AIM OF THE TASK ▸
Write out the data below in full, unchanged, minus the images.

──────

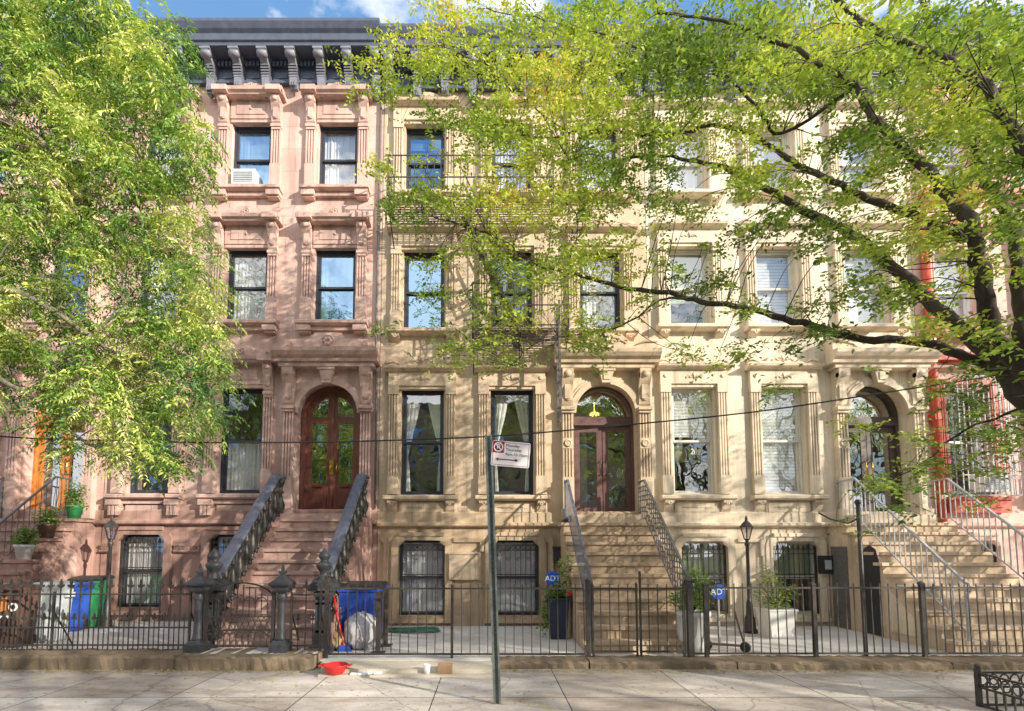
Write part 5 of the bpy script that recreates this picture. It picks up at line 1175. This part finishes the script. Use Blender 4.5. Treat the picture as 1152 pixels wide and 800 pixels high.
    # pinnate leaves: a drooping rachis with paired slim leaflets
    K = len(cents); npair = 9; az = rng.uniform(0, 2*PI, K); el = rng.normal(-.15, .4, K); Ln = rng.uniform(.24, .40, K)
    d = np.stack([np.cos(az)*np.cos(el), np.sin(az)*np.cos(el), np.sin(el)], 1); side = np.cross(d, [0,0,1.]); side /= np.linalg.norm(side, axis=1, keepdims=True)
    u = np.linspace(.12, 1, npair); c0 = cents-np.array(tuple(O))
    pos = c0[:, None]+d[:, None]*(Ln[:, None]*u[None])[:, :, None]; pos[:, :, 2] -= (u[None]**2)*Ln[:, None]*.45
    P_, D_, U_, T_ = [], [], [], []
    for s in (-1, 1):
        P_.append(pos.reshape(-1,3)); D_.append((d[:, None]*.55+side[:, None]*s+np.array([0,0,-.35])+rng.normal(0, .2, (K, npair, 3))).reshape(-1,3)); U_.append((np.array([0,0,1.])+rng.normal(0, .4, (K, npair, 3))).reshape(-1,3)); T_.append((tn[:, None]+rng.normal(0, .13, (K, npair))).reshape(-1))
    P_, D_, U_, T_ = map(np.concatenate, (P_, D_, U_, T_)); ln = rng.uniform(.06, .095, len(P_))
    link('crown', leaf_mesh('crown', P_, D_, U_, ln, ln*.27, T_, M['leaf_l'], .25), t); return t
N_L = 7700
tr_l = left_tree()
# trees further along the street and across it (they shade the pavement and show in the panes)
for (x, y, rz, s, lab) in ((15.5, -6.2, 2.1, 1.0, 'street tree further along the pavement to the right'), (11.5, -17.8, 4.0, 1.3, 'street tree across the road, nearest the houses with stairs'), (19.5, -17.6, .9, 1.3, 'street tree across the road towards the sun'), (27.5, -17.6, 2.7, 1.3, 'street tree across the road, farthest to the right'), (-1.0, -18.2, 3.0, 1.0, 'street tree across the road, behind the viewer'), (-11.0, -18.0, 5.2, 1.0, 'street tree across the road at the far left')):
    c = copy_tree(tr_r); [setattr(k, 'data', thin_crown if k.name.startswith('crown') else bare_trunk) for k in c.children]; c.location = (x, y, -.12); c.rotation_euler = (0, 0, rz); c.scale = (s, s, s); c['label'] = lab
t = thing('apartment_block', 'red brick terrace across the road mirrored in the window panes', 'building', (-26, -23.5, -.1)); mb = MB(); hl = []
for i in range(18):
    for z in (1.2, 4.6, 8): hl.append((1+i*2.1, 2+i*2.1, z, z+1.9))
facade(mb, 39, 11.5, hl, .25); mb.v = [(x, -y, z) for x, y, z in mb.v]; mb.box(0, 39, -9, -.3, 11.4, 11.5); mb.box(0, 39, -9, -8.9, 0, 11.4); obj('wall', mb, M['brick'], t)
mb = MB(); mb.box(0, 39, -.02, .5, 11.5, 12.0); obj('cornice', mb, M['cornice'], t)
for h in hl: link('window', cached('opw', lambda: MB().box(0, 1, -.2, -.19, 0, 1.9).box(0, 1, -.19, -.14, .9, .96).mesh('window', M['glass_b'])), t, (h[0], 0, h[2]))
n = 3200; lx = rng.uniform(-9, 9, n); ly = np.where(rng.uniform(0, 1, n) < .7, -3.70-np.abs(rng.normal(0, .09, n)), rng.uniform(-6.5, -3.7, n)); keep = ~((lx > -2.7) & (lx < .2) & (ly > -4.12)); lx, ly = lx[keep], ly[keep]; n = len(lx)
dd = np.stack([rng.normal(0, 1, n), rng.normal(0, 1, n), rng.normal(0, .15, n)], 1); uu = np.array([0, 0, 1.])+rng.normal(0, .2, (n, 3)); ln_ = rng.uniform(.025, .05, n)
tag(link('fallen_leaves', leaf_mesh('fallen_leaves', np.stack([lx, ly, np.full(n, -.082)], 1), dd, uu, ln_, ln_*.55, rng.uniform(.6, 1, n), leafmat('dry_leaf', [(0, (.2,.14,.05)), (.7, (.38,.27,.08)), (1, (.5,.42,.12))], .1), .1)), 'dry fallen leaves along the kerb and over the pavement', 'fallen leaves', None, 'stuff')
# ------------------------------------------------------------------ light, sky, camera
SUN = Vector((1.5, -1.0, .66)).normalized()
el = math.asin(SUN.z); az = math.atan2(SUN.x, SUN.y)
ld = bpy.data.lights.new('sun', 'SUN'); ld.energy = 5.0; ld.angle = math.radians(.5); ld.color = (1.72, 1.57, 1.31)
lo = bpy.data.objects.new('sun', ld); COL.objects.link(lo); lo.rotation_euler = (-SUN).to_track_quat('-Z', 'Y').to_euler()
w = bpy.data.worlds.new('World'); S.world = w; w.use_nodes = True; nt = w.node_tree; nt.nodes.clear()
sky = N(nt, 'ShaderNodeTexSky', sky_type='NISHITA'); sky.sun_disc = False; sky.sun_elevation = el; sky.sun_rotation = az; sky.ozone_density = 1.6; sky.dust_density = .5; sky.air_density = 1.0
tc = N(nt, 'ShaderNodeTexCoord'); mp = N(nt, 'ShaderNodeMapping'); mp.inputs['Scale'].default_value = (1.0, 1.0, 2.2); mp.inputs['Location'].default_value = (.35, 0, .1); L(nt, tc.outputs['Generated'], mp.inputs[0])
cl = noise(nt, mp.outputs[0], 3.4, 9, .55)
sx = N(nt, 'ShaderNodeSeparateXYZ'); L(nt, tc.outputs['Generated'], sx.inputs[0])
ca = N(nt, 'ShaderNodeMath', operation='MULTIPLY_ADD'); L(nt, sx.outputs[1], ca.inputs[0]); ca.inputs[1].default_value = -.10; L(nt, cl, ca.inputs[2])
cm = ramp(nt, ca.outputs[0], [(.44, (0,0,0)), (.58, (1,1,1))])
skb = mix(nt, sky.outputs[0], (1.3, 3.1, 6.2, 1), .7)
skc = mix(nt, skb, (12.4, 12.2, 12.1, 1), cm)
bg = N(nt, 'ShaderNodeBackground'); bg.inputs[1].default_value = .15; L(nt, skc, bg.inputs[0]); wo = N(nt, 'ShaderNodeOutputWorld'); L(nt, bg.outputs[0], wo.inputs[0])
cd = bpy.data.cameras.new('camera'); co = bpy.data.objects.new('camera', cd); COL.objects.link(co); S.camera = co
co.location = (0, -D, H); co.rotation_euler = (PI/2+TH, 0, 0); cd.sensor_width = 36; cd.sensor_fit = 'HORIZONTAL'; cd.lens = F/1152*36
cd.shift_x = (576-CX)/1152; cd.shift_y = (CY-400)/1152; cd.clip_start = .1; cd.clip_end = 2000
S.view_settings.view_transform = 'Standard'; S.view_settings.look = 'None'; S.view_settings.exposure = 0; S.view_settings.gamma = 1.08
S.render.engine = 'CYCLES'; S.cycles.max_bounces = 6; S.cycles.transparent_max_bounces = 8; S.cycles.diffuse_bounces = 3; S.cycles.glossy_bounces = 2; S.cycles.use_denoising = True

──────

TASK ANSWER ▸
Write part 5 of the bpy script that recreates this picture. It picks up at line 1175. This part finishes the script. Use Blender 4.5. Treat the picture as 1152 pixels wide and 800 pixels high.
    # pinnate leaves: a drooping rachis with paired slim leaflets
    K = len(cents); npair = 9; az = rng.uniform(0, 2*PI, K); el = rng.normal(-.15, .4, K); Ln = rng.uniform(.24, .40, K)
    d = np.stack([np.cos(az)*np.cos(el), np.sin(az)*np.cos(el), np.sin(el)], 1); side = np.cross(d, [0,0,1.]); side /= np.linalg.norm(side, axis=1, keepdims=True)
    u = np.linspace(.12, 1, npair); c0 = cents-np.array(tuple(O))
    pos = c0[:, None]+d[:, None]*(Ln[:, None]*u[None])[:, :, None]; pos[:, :, 2] -= (u[None]**2)*Ln[:, None]*.45
    P_, D_, U_, T_ = [], [], [], []
    for s in (-1, 1):
        P_.append(pos.reshape(-1,3)); D_.append((d[:, None]*.55+side[:, None]*s+np.array([0,0,-.35])+rng.normal(0, .2, (K, npair, 3))).reshape(-1,3)); U_.append((np.array([0,0,1.])+rng.normal(0, .4, (K, npair, 3))).reshape(-1,3)); T_.append((tn[:, None]+rng.normal(0, .13, (K, npair))).reshape(-1))
    P_, D_, U_, T_ = map(np.concatenate, (P_, D_, U_, T_)); ln = rng.uniform(.06, .095, len(P_))
    link('crown', leaf_mesh('crown', P_, D_, U_, ln, ln*.27, T_, M['leaf_l'], .25), t); return t
N_L = 7700
tr_l = left_tree()
# trees further along the street and across it (they shade the pavement and show in the panes)
for (x, y, rz, s, lab) in ((15.5, -6.2, 2.1, 1.0, 'street tree further along the pavement to the right'), (11.5, -17.8, 4.0, 1.3, 'street tree across the road, nearest the houses with stairs'), (19.5, -17.6, .9, 1.3, 'street tree across the road towards the sun'), (27.5, -17.6, 2.7, 1.3, 'street tree across the road, farthest to the right'), (-1.0, -18.2, 3.0, 1.0, 'street tree across the road, behind the viewer'), (-11.0, -18.0, 5.2, 1.0, 'street tree across the road at the far left')):
    c = copy_tree(tr_r); [setattr(k, 'data', thin_crown if k.name.startswith('crown') else bare_trunk) for k in c.children]; c.location = (x, y, -.12); c.rotation_euler = (0, 0, rz); c.scale = (s, s, s); c['label'] = lab
t = thing('apartment_block', 'red brick terrace across the road mirrored in the window panes', 'building', (-26, -23.5, -.1)); mb = MB(); hl = []
for i in range(18):
    for z in (1.2, 4.6, 8): hl.append((1+i*2.1, 2+i*2.1, z, z+1.9))
facade(mb, 39, 11.5, hl, .25); mb.v = [(x, -y, z) for x, y, z in mb.v]; mb.box(0, 39, -9, -.3, 11.4, 11.5); mb.box(0, 39, -9, -8.9, 0, 11.4); obj('wall', mb, M['brick'], t)
mb = MB(); mb.box(0, 39, -.02, .5, 11.5, 12.0); obj('cornice', mb, M['cornice'], t)
for h in hl: link('window', cached('opw', lambda: MB().box(0, 1, -.2, -.19, 0, 1.9).box(0, 1, -.19, -.14, .9, .96).mesh('window', M['glass_b'])), t, (h[0], 0, h[2]))
n = 3200; lx = rng.uniform(-9, 9, n); ly = np.where(rng.uniform(0, 1, n) < .7, -3.70-np.abs(rng.normal(0, .09, n)), rng.uniform(-6.5, -3.7, n)); keep = ~((lx > -2.7) & (lx < .2) & (ly > -4.12)); lx, ly = lx[keep], ly[keep]; n = len(lx)
dd = np.stack([rng.normal(0, 1, n), rng.normal(0, 1, n), rng.normal(0, .15, n)], 1); uu = np.array([0, 0, 1.])+rng.normal(0, .2, (n, 3)); ln_ = rng.uniform(.025, .05, n)
tag(link('fallen_leaves', leaf_mesh('fallen_leaves', np.stack([lx, ly, np.full(n, -.082)], 1), dd, uu, ln_, ln_*.55, rng.uniform(.6, 1, n), leafmat('dry_leaf', [(0, (.2,.14,.05)), (.7, (.38,.27,.08)), (1, (.5,.42,.12))], .1), .1)), 'dry fallen leaves along the kerb and over the pavement', 'fallen leaves', None, 'stuff')
# ------------------------------------------------------------------ light, sky, camera
SUN = Vector((1.5, -1.0, .66)).normalized()
el = math.asin(SUN.z); az = math.atan2(SUN.x, SUN.y)
ld = bpy.data.lights.new('sun', 'SUN'); ld.energy = 5.0; ld.angle = math.radians(.5); ld.color = (1.72, 1.57, 1.31)
lo = bpy.data.objects.new('sun', ld); COL.objects.link(lo); lo.rotation_euler = (-SUN).to_track_quat('-Z', 'Y').to_euler()
w = bpy.data.worlds.new('World'); S.world = w; w.use_nodes = True; nt = w.node_tree; nt.nodes.clear()
sky = N(nt, 'ShaderNodeTexSky', sky_type='NISHITA'); sky.sun_disc = False; sky.sun_elevation = el; sky.sun_rotation = az; sky.ozone_density = 1.6; sky.dust_density = .5; sky.air_density = 1.0
tc = N(nt, 'ShaderNodeTexCoord'); mp = N(nt, 'ShaderNodeMapping'); mp.inputs['Scale'].default_value = (1.0, 1.0, 2.2); mp.inputs['Location'].default_value = (.35, 0, .1); L(nt, tc.outputs['Generated'], mp.inputs[0])
cl = noise(nt, mp.outputs[0], 3.4, 9, .55)
sx = N(nt, 'ShaderNodeSeparateXYZ'); L(nt, tc.outputs['Generated'], sx.inputs[0])
ca = N(nt, 'ShaderNodeMath', operation='MULTIPLY_ADD'); L(nt, sx.outputs[1], ca.inputs[0]); ca.inputs[1].default_value = -.10; L(nt, cl, ca.inputs[2])
cm = ramp(nt, ca.outputs[0], [(.44, (0,0,0)), (.58, (1,1,1))])
skb = mix(nt, sky.outputs[0], (1.3, 3.1, 6.2, 1), .7)
skc = mix(nt, skb, (12.4, 12.2, 12.1, 1), cm)
bg = N(nt, 'ShaderNodeBackground'); bg.inputs[1].default_value = .15; L(nt, skc, bg.inputs[0]); wo = N(nt, 'ShaderNodeOutputWorld'); L(nt, bg.outputs[0], wo.inputs[0])
cd = bpy.data.cameras.new('camera'); co = bpy.data.objects.new('camera', cd); COL.objects.link(co); S.camera = co
co.location = (0, -D, H); co.rotation_euler = (PI/2+TH, 0, 0); cd.sensor_width = 36; cd.sensor_fit = 'HORIZONTAL'; cd.lens = F/1152*36
cd.shift_x = (576-CX)/1152; cd.shift_y = (CY-400)/1152; cd.clip_start = .1; cd.clip_end = 2000
S.view_settings.view_transform = 'Standard'; S.view_settings.look = 'None'; S.view_settings.exposure = 0; S.view_settings.gamma = 1.08
S.render.engine = 'CYCLES'; S.cycles.max_bounces = 6; S.cycles.transparent_max_bounces = 8; S.cycles.diffuse_bounces = 3; S.cycles.glossy_bounces = 2; S.cycles.use_denoising = True